═══ TASK DATA
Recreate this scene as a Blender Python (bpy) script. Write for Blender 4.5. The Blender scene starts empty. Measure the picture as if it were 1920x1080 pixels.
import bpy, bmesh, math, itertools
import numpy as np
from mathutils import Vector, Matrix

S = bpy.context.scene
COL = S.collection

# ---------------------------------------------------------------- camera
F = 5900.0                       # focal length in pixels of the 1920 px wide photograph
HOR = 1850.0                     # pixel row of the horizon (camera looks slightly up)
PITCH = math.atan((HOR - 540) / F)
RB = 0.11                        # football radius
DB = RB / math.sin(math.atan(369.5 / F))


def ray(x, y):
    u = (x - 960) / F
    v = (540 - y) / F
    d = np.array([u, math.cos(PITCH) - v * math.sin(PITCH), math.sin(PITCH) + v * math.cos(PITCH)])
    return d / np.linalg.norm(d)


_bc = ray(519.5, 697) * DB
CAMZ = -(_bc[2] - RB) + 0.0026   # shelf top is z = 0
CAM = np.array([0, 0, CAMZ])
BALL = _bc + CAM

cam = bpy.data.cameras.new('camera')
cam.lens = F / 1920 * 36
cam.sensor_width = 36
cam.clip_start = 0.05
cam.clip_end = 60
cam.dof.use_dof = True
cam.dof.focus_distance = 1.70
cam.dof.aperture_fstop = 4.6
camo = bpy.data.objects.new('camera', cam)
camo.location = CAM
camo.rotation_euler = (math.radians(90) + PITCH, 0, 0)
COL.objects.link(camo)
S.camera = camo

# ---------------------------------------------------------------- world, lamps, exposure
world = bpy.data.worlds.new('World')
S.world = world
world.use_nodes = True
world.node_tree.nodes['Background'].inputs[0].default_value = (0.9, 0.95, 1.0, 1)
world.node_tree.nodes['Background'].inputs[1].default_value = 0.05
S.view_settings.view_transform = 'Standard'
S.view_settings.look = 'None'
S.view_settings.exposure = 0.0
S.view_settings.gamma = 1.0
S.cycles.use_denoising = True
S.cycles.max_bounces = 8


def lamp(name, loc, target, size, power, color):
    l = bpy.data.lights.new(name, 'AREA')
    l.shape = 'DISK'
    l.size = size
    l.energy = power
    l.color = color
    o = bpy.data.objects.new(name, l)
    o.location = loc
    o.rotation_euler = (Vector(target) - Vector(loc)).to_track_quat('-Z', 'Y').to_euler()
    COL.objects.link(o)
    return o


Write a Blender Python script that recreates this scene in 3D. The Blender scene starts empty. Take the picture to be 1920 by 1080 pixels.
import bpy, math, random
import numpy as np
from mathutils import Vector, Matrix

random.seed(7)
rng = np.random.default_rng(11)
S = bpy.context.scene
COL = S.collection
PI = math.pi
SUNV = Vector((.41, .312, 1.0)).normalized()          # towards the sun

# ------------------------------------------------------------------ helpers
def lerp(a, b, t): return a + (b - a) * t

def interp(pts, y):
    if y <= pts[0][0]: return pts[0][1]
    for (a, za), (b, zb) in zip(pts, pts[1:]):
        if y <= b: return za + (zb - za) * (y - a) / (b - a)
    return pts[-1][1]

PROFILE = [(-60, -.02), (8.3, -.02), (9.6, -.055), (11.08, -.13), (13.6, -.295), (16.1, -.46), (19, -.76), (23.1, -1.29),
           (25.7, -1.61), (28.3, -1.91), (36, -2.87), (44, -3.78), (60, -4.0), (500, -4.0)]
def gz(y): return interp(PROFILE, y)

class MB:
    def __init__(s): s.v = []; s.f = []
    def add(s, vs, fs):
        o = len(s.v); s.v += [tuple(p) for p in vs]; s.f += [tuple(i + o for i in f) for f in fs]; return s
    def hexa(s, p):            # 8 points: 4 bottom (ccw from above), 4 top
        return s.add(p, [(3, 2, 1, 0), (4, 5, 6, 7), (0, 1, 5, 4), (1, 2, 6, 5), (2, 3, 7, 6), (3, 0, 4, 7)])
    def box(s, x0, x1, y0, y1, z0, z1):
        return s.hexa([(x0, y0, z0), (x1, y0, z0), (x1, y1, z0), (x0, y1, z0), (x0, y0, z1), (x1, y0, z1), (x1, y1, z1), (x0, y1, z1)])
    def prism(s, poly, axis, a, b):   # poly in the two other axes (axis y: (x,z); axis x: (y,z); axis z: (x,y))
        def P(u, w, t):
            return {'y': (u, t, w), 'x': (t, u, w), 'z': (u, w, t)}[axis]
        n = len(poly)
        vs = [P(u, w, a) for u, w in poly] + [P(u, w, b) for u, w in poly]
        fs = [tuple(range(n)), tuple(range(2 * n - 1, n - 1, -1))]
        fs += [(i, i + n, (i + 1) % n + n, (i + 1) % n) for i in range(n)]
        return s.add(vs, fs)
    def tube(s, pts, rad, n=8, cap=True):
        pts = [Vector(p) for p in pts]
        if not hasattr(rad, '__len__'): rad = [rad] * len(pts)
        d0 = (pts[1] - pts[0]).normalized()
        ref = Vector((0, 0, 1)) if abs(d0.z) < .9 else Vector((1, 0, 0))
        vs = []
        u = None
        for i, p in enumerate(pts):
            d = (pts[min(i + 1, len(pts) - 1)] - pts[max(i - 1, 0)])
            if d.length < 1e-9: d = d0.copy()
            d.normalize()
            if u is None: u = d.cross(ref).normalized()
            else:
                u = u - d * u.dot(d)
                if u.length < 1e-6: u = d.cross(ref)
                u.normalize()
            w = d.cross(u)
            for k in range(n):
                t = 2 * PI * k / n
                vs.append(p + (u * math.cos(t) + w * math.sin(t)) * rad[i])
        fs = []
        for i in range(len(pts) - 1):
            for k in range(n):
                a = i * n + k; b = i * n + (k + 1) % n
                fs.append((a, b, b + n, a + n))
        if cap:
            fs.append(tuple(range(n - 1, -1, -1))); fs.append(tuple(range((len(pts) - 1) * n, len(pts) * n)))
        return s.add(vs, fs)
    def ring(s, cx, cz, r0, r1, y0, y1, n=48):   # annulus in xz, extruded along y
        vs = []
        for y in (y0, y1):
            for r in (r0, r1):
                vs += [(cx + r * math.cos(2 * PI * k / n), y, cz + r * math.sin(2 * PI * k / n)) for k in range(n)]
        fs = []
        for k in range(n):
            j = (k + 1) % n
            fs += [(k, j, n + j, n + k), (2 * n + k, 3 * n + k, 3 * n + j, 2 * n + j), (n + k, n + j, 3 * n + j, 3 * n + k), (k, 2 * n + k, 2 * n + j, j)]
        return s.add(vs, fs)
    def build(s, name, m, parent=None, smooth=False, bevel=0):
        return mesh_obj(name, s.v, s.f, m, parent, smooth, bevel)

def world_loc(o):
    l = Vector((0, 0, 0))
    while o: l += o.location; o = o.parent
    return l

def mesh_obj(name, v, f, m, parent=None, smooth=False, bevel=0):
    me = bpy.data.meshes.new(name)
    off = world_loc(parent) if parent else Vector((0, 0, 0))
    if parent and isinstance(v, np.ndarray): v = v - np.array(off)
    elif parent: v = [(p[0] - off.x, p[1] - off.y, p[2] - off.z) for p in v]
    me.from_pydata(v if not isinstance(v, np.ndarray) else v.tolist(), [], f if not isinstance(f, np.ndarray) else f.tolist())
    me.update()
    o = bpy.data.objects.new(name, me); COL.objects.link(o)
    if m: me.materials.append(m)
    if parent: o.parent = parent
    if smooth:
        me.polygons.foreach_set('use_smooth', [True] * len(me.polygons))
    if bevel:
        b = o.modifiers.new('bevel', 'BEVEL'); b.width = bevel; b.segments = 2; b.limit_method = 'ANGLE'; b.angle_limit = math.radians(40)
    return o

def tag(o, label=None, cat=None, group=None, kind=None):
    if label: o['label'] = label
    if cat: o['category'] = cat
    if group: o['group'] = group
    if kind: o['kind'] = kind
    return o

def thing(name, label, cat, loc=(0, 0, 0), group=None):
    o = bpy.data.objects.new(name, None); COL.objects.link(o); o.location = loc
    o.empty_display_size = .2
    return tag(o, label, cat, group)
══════
PROBLEM: Repeat these lines exactly and nothing more: the one containing "Write a Blender", the one containing "def lerp(a, b, t): return a + (b - a) * t", and all the lines between.

WRITTEN RESPONSE:
Write a Blender Python script that recreates this scene in 3D. The Blender scene starts empty. Take the picture to be 1920 by 1080 pixels.
import bpy, math, random
import numpy as np
from mathutils import Vector, Matrix

random.seed(7)
rng = np.random.default_rng(11)
S = bpy.context.scene
COL = S.collection
PI = math.pi
SUNV = Vector((.41, .312, 1.0)).normalized()          # towards the sun

# ------------------------------------------------------------------ helpers
def lerp(a, b, t): return a + (b - a) * t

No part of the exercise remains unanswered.